8 mai 2009

Investigation Marathon

Après les premières interviews à la capitale, après m’être plongée dans la Constitution dominicaine, dans le Code du Travail, la Loi de migration (non encore appliquée faute de règlement d’application…), les Conventions internationales et la Convention des Droits de l’Homme évidemment, le travail de terrain a commencé, en étoile depuis Dajabon. Identifier les acteurs clés, former les groupes focaux, recruter une équipe d’enquêteurs, continuer les interviews, préparer les outils de travail (questionnaires d’enquêtes, guides d’interviews, etc), chercher, encore et toujours, à mettre la main sur une liste des plantations agricoles de la province de Montecristi et à défaut, croiser les infos glanées de-ci de-là, pour tenter de déterminer l’échantillon … Bref, une course poursuite infernale, des allers-retours entre les différentes villes, en guaguas lentes et inconfortables, des rdvs souvent inutiles, parfois constructifs, qui mènent à d’autres rdvs, des discussions qui ne mènent à rien, du temps perdu, des soirées et des week end consacrés entièrement au boulot!

Et puis enfin, les premières réunions, des questions ouvertes, des réponses éloquentes ou consensuelles selon les groupes, selon les intérêts et ce we, un marathon d’enquêtes avec les travailleurs migrants, chez eux, dans leurs communautés, que nous avons parfois du chercher pendant des heures avant enfin de mettre la main sur le premier ouvrier et puis sur des centaines parfois désireux de rendre compte de leur situation, parfois craintifs que ces révélations arrivent aux oreilles des employeurs qui risqueraient de les virer, ou pire, de les déporter. Qu’importe pour certains, cela ne sera pas la première fois et ils reviendront encore et toujours parce que les plantations auront toujours besoin de travailleurs haïtiens à exploiter et qu’eux, auront toujours besoin de travail pour essayer d’assurer la survie de leur famille en Haïti.

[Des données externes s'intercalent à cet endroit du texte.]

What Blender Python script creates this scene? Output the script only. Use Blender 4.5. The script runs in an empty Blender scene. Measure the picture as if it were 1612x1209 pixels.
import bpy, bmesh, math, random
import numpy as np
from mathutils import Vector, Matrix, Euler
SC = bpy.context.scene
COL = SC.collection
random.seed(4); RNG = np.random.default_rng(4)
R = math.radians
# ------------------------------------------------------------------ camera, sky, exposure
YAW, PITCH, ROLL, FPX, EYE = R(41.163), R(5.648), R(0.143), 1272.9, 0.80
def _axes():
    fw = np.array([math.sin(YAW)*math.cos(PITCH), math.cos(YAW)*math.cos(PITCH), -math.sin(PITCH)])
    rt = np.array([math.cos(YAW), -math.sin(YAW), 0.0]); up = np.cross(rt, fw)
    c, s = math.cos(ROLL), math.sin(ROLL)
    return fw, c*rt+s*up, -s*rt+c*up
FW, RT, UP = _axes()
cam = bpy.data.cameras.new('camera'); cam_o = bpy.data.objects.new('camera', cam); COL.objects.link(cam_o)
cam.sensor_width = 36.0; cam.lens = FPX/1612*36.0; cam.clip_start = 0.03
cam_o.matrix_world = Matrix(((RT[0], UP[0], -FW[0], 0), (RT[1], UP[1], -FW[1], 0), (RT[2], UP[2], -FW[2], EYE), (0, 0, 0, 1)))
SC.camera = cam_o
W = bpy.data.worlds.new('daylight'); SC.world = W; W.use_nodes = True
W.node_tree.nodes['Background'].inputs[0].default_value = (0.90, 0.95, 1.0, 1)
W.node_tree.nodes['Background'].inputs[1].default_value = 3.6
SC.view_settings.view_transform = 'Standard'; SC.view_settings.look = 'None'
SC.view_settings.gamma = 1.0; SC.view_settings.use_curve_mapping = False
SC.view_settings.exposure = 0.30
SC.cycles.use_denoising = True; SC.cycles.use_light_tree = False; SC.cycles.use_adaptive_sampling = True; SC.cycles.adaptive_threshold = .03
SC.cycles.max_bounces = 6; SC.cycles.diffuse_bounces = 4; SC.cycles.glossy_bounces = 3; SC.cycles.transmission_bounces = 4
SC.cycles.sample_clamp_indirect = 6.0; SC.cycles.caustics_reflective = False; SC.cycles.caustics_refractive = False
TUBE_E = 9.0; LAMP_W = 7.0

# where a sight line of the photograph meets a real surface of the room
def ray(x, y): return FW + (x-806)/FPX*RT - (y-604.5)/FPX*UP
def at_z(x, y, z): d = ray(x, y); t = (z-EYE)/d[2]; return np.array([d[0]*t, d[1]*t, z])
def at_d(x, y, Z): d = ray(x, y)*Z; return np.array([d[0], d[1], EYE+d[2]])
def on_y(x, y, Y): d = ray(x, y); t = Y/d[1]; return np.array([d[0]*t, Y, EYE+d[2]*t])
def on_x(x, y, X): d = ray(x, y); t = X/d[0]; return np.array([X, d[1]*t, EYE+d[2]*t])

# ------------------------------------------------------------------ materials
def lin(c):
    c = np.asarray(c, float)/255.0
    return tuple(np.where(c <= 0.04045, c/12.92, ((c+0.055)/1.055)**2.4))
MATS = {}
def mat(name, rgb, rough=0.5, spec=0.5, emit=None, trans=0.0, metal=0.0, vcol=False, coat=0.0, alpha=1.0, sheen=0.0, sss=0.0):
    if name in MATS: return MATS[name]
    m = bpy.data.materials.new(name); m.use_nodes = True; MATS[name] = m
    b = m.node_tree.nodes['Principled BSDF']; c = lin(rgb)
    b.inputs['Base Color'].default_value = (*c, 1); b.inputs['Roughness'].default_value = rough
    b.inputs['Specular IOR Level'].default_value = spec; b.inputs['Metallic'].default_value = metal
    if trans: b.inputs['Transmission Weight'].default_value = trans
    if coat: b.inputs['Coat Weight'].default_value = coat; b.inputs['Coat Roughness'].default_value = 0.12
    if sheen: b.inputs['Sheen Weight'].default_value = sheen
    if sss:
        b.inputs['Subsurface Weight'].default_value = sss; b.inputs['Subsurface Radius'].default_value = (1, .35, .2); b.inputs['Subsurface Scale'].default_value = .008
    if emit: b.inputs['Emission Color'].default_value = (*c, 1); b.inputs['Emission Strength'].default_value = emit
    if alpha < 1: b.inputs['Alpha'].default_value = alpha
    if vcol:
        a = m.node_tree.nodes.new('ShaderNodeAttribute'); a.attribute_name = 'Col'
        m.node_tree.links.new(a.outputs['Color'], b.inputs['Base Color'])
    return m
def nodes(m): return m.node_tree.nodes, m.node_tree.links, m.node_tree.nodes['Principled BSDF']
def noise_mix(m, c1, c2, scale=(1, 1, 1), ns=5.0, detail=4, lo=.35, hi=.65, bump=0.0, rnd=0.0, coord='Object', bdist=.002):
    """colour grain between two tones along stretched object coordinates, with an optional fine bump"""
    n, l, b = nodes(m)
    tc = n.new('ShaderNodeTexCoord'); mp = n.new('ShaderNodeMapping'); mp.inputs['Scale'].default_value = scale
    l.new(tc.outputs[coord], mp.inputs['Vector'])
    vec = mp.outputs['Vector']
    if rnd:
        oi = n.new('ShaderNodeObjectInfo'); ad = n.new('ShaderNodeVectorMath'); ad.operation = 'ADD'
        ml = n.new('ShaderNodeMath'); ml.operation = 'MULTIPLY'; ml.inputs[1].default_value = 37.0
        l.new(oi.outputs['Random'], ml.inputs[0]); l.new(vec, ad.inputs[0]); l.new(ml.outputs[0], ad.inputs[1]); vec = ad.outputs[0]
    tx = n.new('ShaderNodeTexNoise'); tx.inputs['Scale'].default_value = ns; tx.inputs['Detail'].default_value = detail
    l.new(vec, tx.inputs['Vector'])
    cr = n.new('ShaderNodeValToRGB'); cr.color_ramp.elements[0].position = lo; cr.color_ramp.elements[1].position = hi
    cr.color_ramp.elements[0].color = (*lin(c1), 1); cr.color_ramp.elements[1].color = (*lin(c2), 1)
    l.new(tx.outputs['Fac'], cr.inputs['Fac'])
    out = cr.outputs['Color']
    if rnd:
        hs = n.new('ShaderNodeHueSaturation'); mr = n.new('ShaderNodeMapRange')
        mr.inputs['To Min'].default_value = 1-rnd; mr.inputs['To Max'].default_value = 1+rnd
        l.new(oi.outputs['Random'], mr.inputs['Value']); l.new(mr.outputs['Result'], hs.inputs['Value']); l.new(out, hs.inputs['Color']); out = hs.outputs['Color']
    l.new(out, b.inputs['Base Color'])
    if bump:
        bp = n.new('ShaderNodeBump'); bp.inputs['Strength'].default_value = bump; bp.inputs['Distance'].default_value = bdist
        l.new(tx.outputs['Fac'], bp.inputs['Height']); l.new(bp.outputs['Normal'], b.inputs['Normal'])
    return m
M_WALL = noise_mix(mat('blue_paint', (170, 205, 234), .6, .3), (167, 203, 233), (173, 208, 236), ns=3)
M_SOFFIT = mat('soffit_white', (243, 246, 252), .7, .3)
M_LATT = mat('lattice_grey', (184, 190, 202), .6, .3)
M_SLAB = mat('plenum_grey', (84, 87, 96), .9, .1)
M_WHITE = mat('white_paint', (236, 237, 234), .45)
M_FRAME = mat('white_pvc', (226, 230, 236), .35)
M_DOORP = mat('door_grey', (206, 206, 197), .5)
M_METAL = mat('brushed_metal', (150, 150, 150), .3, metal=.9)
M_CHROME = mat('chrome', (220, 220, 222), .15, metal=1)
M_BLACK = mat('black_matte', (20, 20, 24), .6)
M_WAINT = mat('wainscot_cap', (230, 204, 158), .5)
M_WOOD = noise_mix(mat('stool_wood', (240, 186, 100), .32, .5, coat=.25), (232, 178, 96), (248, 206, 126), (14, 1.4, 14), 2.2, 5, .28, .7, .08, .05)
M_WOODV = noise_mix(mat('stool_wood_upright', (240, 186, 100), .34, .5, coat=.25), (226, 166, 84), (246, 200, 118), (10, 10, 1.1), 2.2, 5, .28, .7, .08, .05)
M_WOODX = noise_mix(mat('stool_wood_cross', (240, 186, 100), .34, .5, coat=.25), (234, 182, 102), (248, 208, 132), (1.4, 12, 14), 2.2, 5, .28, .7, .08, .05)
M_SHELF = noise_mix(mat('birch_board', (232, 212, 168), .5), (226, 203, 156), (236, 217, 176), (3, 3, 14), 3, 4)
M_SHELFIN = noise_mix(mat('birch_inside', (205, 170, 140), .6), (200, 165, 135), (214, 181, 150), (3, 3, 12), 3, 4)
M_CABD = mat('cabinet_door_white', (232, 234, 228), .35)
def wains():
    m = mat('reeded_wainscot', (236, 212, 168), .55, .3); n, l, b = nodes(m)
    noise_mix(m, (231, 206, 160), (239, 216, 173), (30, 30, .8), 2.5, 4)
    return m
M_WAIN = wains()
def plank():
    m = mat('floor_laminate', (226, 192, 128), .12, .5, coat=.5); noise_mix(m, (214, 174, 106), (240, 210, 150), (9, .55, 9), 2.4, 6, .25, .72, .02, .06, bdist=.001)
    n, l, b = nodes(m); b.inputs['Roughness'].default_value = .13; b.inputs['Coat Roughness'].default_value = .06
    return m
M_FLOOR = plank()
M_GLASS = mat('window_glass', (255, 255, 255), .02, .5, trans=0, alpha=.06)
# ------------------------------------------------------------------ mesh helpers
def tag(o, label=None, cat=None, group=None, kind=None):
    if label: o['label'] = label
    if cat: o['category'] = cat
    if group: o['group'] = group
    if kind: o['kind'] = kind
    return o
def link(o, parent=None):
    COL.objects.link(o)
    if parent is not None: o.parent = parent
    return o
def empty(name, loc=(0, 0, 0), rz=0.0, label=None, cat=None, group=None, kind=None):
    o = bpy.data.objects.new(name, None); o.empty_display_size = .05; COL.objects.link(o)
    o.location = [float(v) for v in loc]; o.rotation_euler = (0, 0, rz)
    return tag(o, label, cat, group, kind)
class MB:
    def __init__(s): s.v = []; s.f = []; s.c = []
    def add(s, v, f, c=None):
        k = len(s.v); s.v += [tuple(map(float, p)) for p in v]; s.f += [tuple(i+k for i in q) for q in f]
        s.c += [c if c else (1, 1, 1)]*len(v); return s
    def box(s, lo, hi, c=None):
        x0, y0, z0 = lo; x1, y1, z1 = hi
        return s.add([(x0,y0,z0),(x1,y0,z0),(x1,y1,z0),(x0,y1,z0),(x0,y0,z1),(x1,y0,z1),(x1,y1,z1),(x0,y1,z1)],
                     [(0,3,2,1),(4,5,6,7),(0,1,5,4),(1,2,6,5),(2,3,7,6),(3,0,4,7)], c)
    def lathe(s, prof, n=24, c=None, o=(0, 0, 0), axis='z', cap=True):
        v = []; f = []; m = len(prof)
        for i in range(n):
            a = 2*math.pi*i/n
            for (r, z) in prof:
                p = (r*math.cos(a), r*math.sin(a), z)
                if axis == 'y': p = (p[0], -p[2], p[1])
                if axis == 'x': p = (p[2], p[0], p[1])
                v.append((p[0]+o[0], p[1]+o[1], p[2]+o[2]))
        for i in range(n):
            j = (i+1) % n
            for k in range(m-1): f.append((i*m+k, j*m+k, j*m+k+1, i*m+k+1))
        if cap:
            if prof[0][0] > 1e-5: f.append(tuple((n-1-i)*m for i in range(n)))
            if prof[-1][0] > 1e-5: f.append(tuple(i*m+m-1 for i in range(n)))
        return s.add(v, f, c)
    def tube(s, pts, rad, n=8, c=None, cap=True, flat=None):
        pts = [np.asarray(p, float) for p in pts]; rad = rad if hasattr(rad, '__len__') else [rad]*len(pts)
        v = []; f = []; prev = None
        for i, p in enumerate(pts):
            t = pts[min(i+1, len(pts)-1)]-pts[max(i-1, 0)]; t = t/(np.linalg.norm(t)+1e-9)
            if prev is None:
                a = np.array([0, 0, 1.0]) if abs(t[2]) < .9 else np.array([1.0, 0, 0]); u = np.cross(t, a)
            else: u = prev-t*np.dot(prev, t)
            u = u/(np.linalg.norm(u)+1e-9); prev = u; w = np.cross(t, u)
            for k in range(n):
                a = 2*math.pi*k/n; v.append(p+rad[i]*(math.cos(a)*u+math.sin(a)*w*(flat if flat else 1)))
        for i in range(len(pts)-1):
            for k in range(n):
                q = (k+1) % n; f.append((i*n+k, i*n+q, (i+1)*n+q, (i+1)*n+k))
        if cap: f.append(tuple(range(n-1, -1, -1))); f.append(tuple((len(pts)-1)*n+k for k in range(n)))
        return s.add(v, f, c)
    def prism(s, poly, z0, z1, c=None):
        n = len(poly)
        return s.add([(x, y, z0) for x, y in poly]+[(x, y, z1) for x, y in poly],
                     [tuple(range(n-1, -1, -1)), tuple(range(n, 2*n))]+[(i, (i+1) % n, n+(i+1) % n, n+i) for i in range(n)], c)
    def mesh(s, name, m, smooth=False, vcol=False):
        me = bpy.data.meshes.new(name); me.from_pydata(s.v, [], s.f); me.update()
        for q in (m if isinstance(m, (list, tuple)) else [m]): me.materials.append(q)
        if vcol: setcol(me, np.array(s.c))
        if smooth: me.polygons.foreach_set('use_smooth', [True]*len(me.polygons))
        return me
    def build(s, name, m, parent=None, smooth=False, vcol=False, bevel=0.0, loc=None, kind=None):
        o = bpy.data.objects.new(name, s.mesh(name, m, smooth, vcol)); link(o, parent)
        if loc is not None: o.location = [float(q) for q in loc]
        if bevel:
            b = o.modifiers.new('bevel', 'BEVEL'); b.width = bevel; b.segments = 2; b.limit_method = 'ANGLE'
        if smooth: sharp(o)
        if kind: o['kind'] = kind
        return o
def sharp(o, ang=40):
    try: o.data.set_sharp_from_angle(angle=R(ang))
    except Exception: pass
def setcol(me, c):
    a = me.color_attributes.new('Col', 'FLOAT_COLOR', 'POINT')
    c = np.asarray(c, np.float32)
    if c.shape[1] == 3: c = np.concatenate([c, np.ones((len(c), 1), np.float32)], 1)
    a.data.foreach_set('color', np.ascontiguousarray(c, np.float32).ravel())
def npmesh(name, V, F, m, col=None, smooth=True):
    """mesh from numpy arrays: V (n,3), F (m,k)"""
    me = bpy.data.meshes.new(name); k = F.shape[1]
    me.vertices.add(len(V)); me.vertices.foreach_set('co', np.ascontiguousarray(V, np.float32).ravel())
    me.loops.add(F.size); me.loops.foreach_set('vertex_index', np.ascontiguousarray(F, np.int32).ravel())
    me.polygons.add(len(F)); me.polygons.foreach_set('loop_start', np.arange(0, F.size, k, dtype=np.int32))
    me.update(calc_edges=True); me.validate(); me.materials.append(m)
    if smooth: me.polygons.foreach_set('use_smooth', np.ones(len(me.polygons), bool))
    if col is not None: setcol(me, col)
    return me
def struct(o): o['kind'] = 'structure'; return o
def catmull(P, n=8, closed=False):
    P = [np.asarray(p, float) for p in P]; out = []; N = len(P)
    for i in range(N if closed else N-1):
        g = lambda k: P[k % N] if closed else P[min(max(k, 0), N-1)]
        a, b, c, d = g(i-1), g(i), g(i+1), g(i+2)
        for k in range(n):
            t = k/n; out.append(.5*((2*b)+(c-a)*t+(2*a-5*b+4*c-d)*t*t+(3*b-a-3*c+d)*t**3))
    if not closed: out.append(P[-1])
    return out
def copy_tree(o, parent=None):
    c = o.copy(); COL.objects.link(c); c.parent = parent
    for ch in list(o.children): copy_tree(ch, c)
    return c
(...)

Je pourrais vous donner mes impressions mais j’anticiperais les résultats de l’investigation, je me tromperais peut être car il convient de dépouiller les questionnaires, de mettre sur pied les statistiques, de croiser les différentes sources d’informations et de les analyser au regard de la législation de référence… mais ce que je peux déjà vous dire c’est que ces gens vivent dans des conditions déplorables, qu’ils sont soumis, pour la majorité, à une exploitation terrible et que leur condition de sans-papier induit non seulement la précarité dans laquelle ils vivent quotidiennement, mais également un traitement discriminatoire et abusif de la part des autorités dominicaines (police, armée, autorités de la migration, état civil –puisque les enfants haïtiens nés sur le territoire dominicain se voient refuser la nationalité dominicaine faute pour leur maman d’être documentée, et ce au mépris du ius soli encore prévu par la Constitution jusqu’à l’approbation définitive de la substitution de celui-ci par le ius sanguini …- écoles –puisque les enfants apatrides se voient également refuser l’accès à l’enseignement, etc) ainsi que de la part d’une certaine frange de la population dominicaine toujours hostile à l’envahisseur haïtien.